## Start

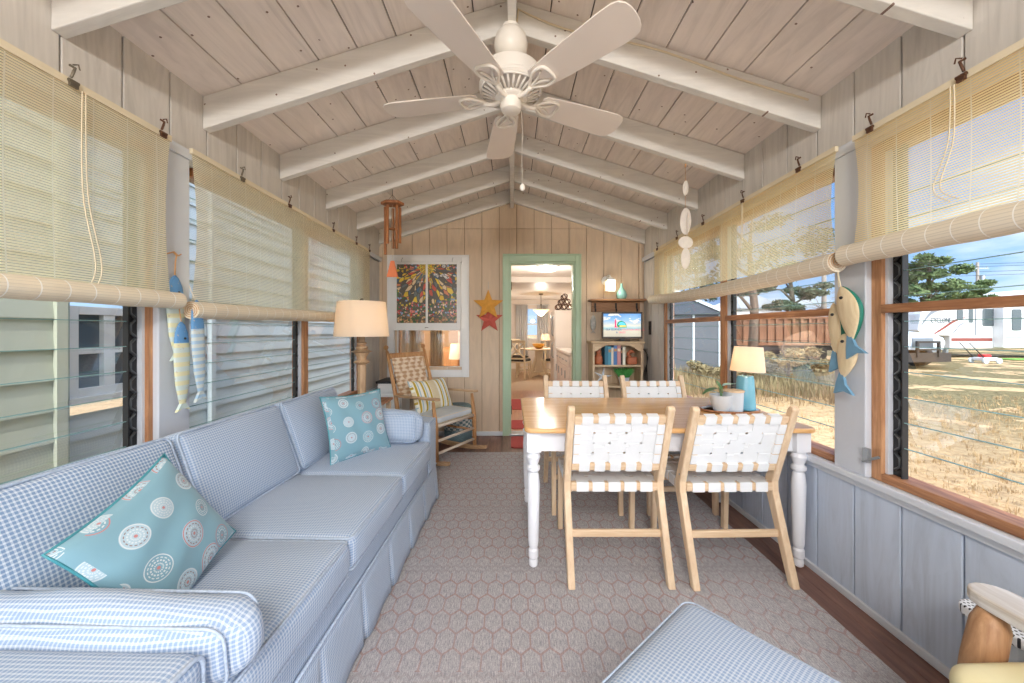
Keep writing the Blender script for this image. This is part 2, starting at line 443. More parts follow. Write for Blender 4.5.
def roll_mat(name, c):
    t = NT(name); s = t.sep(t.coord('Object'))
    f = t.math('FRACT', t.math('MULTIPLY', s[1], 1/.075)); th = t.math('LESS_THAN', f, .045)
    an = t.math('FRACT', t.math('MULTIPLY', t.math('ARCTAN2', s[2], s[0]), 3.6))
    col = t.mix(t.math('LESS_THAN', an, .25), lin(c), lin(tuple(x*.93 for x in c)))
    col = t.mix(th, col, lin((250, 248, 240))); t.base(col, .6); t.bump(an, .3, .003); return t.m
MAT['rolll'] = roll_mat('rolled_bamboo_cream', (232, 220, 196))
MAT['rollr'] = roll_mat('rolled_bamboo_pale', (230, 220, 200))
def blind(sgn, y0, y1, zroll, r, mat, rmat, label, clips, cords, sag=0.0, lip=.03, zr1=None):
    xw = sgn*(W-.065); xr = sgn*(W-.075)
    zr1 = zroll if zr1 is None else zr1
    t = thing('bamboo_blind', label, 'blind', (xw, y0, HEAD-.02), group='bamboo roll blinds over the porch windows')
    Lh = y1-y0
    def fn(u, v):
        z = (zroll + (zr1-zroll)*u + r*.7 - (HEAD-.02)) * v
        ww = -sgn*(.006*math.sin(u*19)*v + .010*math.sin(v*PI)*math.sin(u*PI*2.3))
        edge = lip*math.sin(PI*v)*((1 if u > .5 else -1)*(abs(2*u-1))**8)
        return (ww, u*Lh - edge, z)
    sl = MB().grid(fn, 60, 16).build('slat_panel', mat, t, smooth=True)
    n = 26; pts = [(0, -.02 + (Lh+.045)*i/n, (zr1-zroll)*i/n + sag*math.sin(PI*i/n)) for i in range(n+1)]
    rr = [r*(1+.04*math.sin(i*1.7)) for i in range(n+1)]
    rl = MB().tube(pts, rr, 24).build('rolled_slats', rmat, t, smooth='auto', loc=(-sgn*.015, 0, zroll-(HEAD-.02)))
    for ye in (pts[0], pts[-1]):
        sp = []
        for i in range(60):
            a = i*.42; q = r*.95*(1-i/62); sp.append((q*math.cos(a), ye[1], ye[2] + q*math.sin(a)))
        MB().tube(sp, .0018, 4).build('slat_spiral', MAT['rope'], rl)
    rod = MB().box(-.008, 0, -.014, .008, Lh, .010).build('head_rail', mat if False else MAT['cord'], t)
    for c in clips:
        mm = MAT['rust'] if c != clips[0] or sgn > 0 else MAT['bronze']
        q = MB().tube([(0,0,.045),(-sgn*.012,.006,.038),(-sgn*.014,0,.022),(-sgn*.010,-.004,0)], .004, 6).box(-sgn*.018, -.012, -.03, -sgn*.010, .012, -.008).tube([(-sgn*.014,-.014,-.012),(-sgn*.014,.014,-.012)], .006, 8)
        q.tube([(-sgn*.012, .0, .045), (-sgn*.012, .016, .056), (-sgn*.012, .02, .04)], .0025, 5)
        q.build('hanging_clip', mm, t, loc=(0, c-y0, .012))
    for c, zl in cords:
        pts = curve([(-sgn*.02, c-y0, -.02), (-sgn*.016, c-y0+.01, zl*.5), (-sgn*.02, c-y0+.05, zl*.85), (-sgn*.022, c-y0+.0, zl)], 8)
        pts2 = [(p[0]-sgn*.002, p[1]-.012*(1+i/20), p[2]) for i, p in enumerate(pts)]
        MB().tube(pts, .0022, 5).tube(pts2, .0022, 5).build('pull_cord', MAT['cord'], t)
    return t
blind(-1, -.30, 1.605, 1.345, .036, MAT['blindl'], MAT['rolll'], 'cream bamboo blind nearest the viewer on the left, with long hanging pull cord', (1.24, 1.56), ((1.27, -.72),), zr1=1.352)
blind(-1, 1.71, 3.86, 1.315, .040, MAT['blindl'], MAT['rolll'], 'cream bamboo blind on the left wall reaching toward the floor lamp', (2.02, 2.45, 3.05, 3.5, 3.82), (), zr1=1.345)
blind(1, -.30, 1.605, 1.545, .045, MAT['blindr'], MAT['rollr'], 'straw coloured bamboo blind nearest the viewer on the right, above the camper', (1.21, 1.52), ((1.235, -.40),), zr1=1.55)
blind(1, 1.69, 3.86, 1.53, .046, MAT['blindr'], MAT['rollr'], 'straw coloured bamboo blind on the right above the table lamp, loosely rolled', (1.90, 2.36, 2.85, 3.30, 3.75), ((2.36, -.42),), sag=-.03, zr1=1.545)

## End

Quote the material in full and exactly; do not carry over its pictures.

- Finished task -
Keep writing the Blender script for this image. This is part 2, starting at line 443. More parts follow. Write for Blender 4.5.
def roll_mat(name, c):
    t = NT(name); s = t.sep(t.coord('Object'))
    f = t.math('FRACT', t.math('MULTIPLY', s[1], 1/.075)); th = t.math('LESS_THAN', f, .045)
    an = t.math('FRACT', t.math('MULTIPLY', t.math('ARCTAN2', s[2], s[0]), 3.6))
    col = t.mix(t.math('LESS_THAN', an, .25), lin(c), lin(tuple(x*.93 for x in c)))
    col = t.mix(th, col, lin((250, 248, 240))); t.base(col, .6); t.bump(an, .3, .003); return t.m
MAT['rolll'] = roll_mat('rolled_bamboo_cream', (232, 220, 196))
MAT['rollr'] = roll_mat('rolled_bamboo_pale', (230, 220, 200))
def blind(sgn, y0, y1, zroll, r, mat, rmat, label, clips, cords, sag=0.0, lip=.03, zr1=None):
    xw = sgn*(W-.065); xr = sgn*(W-.075)
    zr1 = zroll if zr1 is None else zr1
    t = thing('bamboo_blind', label, 'blind', (xw, y0, HEAD-.02), group='bamboo roll blinds over the porch windows')
    Lh = y1-y0
    def fn(u, v):
        z = (zroll + (zr1-zroll)*u + r*.7 - (HEAD-.02)) * v
        ww = -sgn*(.006*math.sin(u*19)*v + .010*math.sin(v*PI)*math.sin(u*PI*2.3))
        edge = lip*math.sin(PI*v)*((1 if u > .5 else -1)*(abs(2*u-1))**8)
        return (ww, u*Lh - edge, z)
    sl = MB().grid(fn, 60, 16).build('slat_panel', mat, t, smooth=True)
    n = 26; pts = [(0, -.02 + (Lh+.045)*i/n, (zr1-zroll)*i/n + sag*math.sin(PI*i/n)) for i in range(n+1)]
    rr = [r*(1+.04*math.sin(i*1.7)) for i in range(n+1)]
    rl = MB().tube(pts, rr, 24).build('rolled_slats', rmat, t, smooth='auto', loc=(-sgn*.015, 0, zroll-(HEAD-.02)))
    for ye in (pts[0], pts[-1]):
        sp = []
        for i in range(60):
            a = i*.42; q = r*.95*(1-i/62); sp.append((q*math.cos(a), ye[1], ye[2] + q*math.sin(a)))
        MB().tube(sp, .0018, 4).build('slat_spiral', MAT['rope'], rl)
    rod = MB().box(-.008, 0, -.014, .008, Lh, .010).build('head_rail', mat if False else MAT['cord'], t)
    for c in clips:
        mm = MAT['rust'] if c != clips[0] or sgn > 0 else MAT['bronze']
        q = MB().tube([(0,0,.045),(-sgn*.012,.006,.038),(-sgn*.014,0,.022),(-sgn*.010,-.004,0)], .004, 6).box(-sgn*.018, -.012, -.03, -sgn*.010, .012, -.008).tube([(-sgn*.014,-.014,-.012),(-sgn*.014,.014,-.012)], .006, 8)
        q.tube([(-sgn*.012, .0, .045), (-sgn*.012, .016, .056), (-sgn*.012, .02, .04)], .0025, 5)
        q.build('hanging_clip', mm, t, loc=(0, c-y0, .012))
    for c, zl in cords:
        pts = curve([(-sgn*.02, c-y0, -.02), (-sgn*.016, c-y0+.01, zl*.5), (-sgn*.02, c-y0+.05, zl*.85), (-sgn*.022, c-y0+.0, zl)], 8)
        pts2 = [(p[0]-sgn*.002, p[1]-.012*(1+i/20), p[2]) for i, p in enumerate(pts)]
        MB().tube(pts, .0022, 5).tube(pts2, .0022, 5).build('pull_cord', MAT['cord'], t)
    return t
blind(-1, -.30, 1.605, 1.345, .036, MAT['blindl'], MAT['rolll'], 'cream bamboo blind nearest the viewer on the left, with long hanging pull cord', (1.24, 1.56), ((1.27, -.72),), zr1=1.352)
blind(-1, 1.71, 3.86, 1.315, .040, MAT['blindl'], MAT['rolll'], 'cream bamboo blind on the left wall reaching toward the floor lamp', (2.02, 2.45, 3.05, 3.5, 3.82), (), zr1=1.345)
blind(1, -.30, 1.605, 1.545, .045, MAT['blindr'], MAT['rollr'], 'straw coloured bamboo blind nearest the viewer on the right, above the camper', (1.21, 1.52), ((1.235, -.40),), zr1=1.55)
blind(1, 1.69, 3.86, 1.53, .046, MAT['blindr'], MAT['rollr'], 'straw coloured bamboo blind on the right above the table lamp, loosely rolled', (1.90, 2.36, 2.85, 3.30, 3.75), ((2.36, -.42),), sag=-.03, zr1=1.545)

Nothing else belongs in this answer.